◆ WHAT IS REQUIRED ◆
Your task is to retype, word for word, the lines from the start of the data through the line holding "M['silverglass'], tb, smooth='auto')". Do not include the pictures.

◆ DATA SECTION ◆

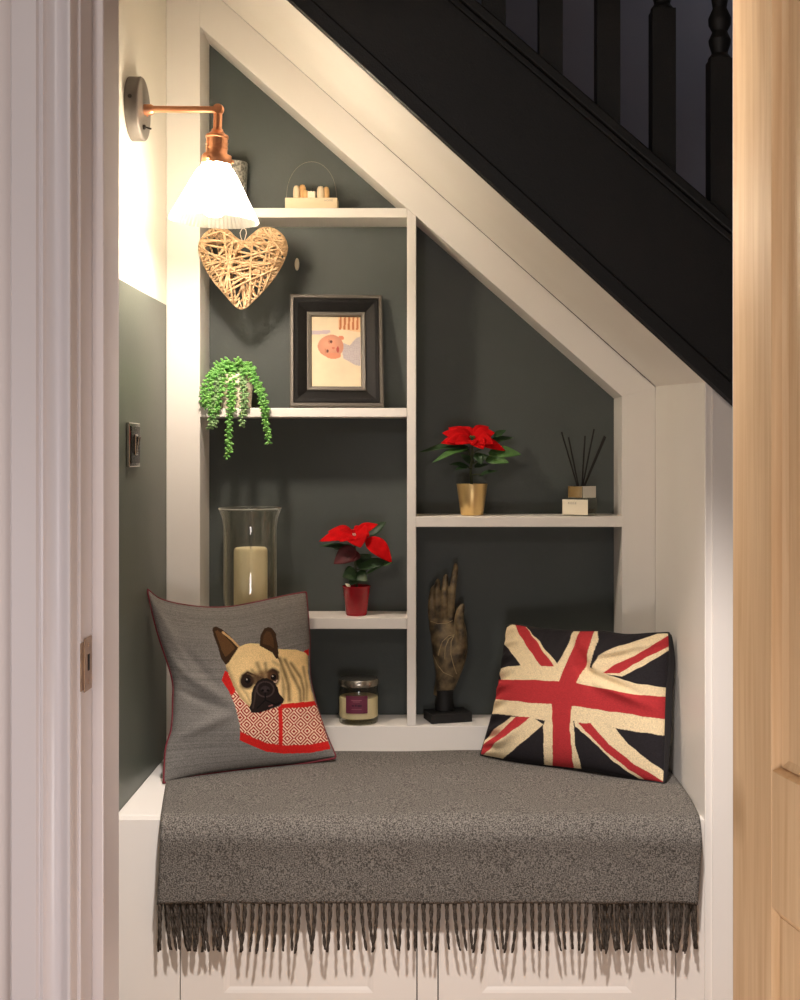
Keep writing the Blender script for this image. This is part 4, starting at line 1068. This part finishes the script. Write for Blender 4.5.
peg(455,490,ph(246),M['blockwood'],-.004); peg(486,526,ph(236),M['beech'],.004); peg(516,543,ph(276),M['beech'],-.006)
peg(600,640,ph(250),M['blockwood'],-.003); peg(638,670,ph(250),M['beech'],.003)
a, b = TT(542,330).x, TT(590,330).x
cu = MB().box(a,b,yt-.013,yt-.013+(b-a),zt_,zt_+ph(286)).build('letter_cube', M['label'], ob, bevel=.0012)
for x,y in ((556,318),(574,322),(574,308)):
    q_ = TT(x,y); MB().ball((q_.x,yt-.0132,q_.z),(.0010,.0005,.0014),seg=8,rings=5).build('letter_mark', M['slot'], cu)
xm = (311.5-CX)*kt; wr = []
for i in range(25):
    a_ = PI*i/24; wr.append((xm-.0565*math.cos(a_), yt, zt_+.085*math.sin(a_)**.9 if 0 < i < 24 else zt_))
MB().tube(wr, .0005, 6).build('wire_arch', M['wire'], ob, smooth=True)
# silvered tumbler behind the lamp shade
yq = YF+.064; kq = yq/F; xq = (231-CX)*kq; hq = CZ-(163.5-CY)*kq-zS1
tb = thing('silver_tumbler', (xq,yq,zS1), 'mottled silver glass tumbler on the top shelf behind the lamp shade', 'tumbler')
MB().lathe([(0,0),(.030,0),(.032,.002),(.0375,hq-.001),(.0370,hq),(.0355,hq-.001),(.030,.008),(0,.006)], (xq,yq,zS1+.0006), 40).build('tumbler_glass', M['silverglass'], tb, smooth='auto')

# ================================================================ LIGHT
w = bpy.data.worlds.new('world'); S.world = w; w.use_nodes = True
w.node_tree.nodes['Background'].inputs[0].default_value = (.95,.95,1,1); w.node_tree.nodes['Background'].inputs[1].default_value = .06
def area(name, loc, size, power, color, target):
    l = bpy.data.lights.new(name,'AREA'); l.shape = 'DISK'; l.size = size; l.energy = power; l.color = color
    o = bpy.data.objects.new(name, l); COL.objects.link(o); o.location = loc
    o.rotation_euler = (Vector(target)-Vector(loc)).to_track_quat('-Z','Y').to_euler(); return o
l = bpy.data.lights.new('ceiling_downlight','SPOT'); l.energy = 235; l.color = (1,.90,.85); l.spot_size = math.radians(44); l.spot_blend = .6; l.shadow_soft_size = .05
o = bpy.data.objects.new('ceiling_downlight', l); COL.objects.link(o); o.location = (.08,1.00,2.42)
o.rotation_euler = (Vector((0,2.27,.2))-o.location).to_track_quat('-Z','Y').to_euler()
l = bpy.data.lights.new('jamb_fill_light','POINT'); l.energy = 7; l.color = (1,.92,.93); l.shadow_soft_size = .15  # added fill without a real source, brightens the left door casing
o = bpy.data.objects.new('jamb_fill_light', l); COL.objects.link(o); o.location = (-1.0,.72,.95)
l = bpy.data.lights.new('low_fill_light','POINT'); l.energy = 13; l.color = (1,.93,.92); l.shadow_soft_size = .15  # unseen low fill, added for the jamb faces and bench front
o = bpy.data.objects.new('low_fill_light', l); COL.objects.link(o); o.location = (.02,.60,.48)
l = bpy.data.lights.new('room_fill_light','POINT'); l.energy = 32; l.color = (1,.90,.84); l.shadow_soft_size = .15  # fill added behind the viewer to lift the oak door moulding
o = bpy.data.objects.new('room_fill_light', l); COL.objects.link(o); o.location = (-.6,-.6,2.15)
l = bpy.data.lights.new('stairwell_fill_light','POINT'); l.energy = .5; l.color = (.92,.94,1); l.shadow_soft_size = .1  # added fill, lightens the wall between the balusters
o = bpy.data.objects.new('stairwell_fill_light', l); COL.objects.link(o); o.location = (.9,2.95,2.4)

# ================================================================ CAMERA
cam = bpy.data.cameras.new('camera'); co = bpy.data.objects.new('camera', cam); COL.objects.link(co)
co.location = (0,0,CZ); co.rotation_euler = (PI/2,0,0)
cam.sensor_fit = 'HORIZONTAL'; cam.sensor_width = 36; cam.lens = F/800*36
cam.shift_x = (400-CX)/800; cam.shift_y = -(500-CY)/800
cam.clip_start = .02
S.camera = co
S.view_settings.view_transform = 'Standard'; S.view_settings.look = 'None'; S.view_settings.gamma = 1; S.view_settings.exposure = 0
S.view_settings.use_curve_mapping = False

◆ REPLY ◆
Keep writing the Blender script for this image. This is part 4, starting at line 1068. This part finishes the script. Write for Blender 4.5.
peg(455,490,ph(246),M['blockwood'],-.004); peg(486,526,ph(236),M['beech'],.004); peg(516,543,ph(276),M['beech'],-.006)
peg(600,640,ph(250),M['blockwood'],-.003); peg(638,670,ph(250),M['beech'],.003)
a, b = TT(542,330).x, TT(590,330).x
cu = MB().box(a,b,yt-.013,yt-.013+(b-a),zt_,zt_+ph(286)).build('letter_cube', M['label'], ob, bevel=.0012)
for x,y in ((556,318),(574,322),(574,308)):
    q_ = TT(x,y); MB().ball((q_.x,yt-.0132,q_.z),(.0010,.0005,.0014),seg=8,rings=5).build('letter_mark', M['slot'], cu)
xm = (311.5-CX)*kt; wr = []
for i in range(25):
    a_ = PI*i/24; wr.append((xm-.0565*math.cos(a_), yt, zt_+.085*math.sin(a_)**.9 if 0 < i < 24 else zt_))
MB().tube(wr, .0005, 6).build('wire_arch', M['wire'], ob, smooth=True)
# silvered tumbler behind the lamp shade
yq = YF+.064; kq = yq/F; xq = (231-CX)*kq; hq = CZ-(163.5-CY)*kq-zS1
tb = thing('silver_tumbler', (xq,yq,zS1), 'mottled silver glass tumbler on the top shelf behind the lamp shade', 'tumbler')
MB().lathe([(0,0),(.030,0),(.032,.002),(.0375,hq-.001),(.0370,hq),(.0355,hq-.001),(.030,.008),(0,.006)], (xq,yq,zS1+.0006), 40).build('tumbler_glass', M['silverglass'], tb, smooth='auto')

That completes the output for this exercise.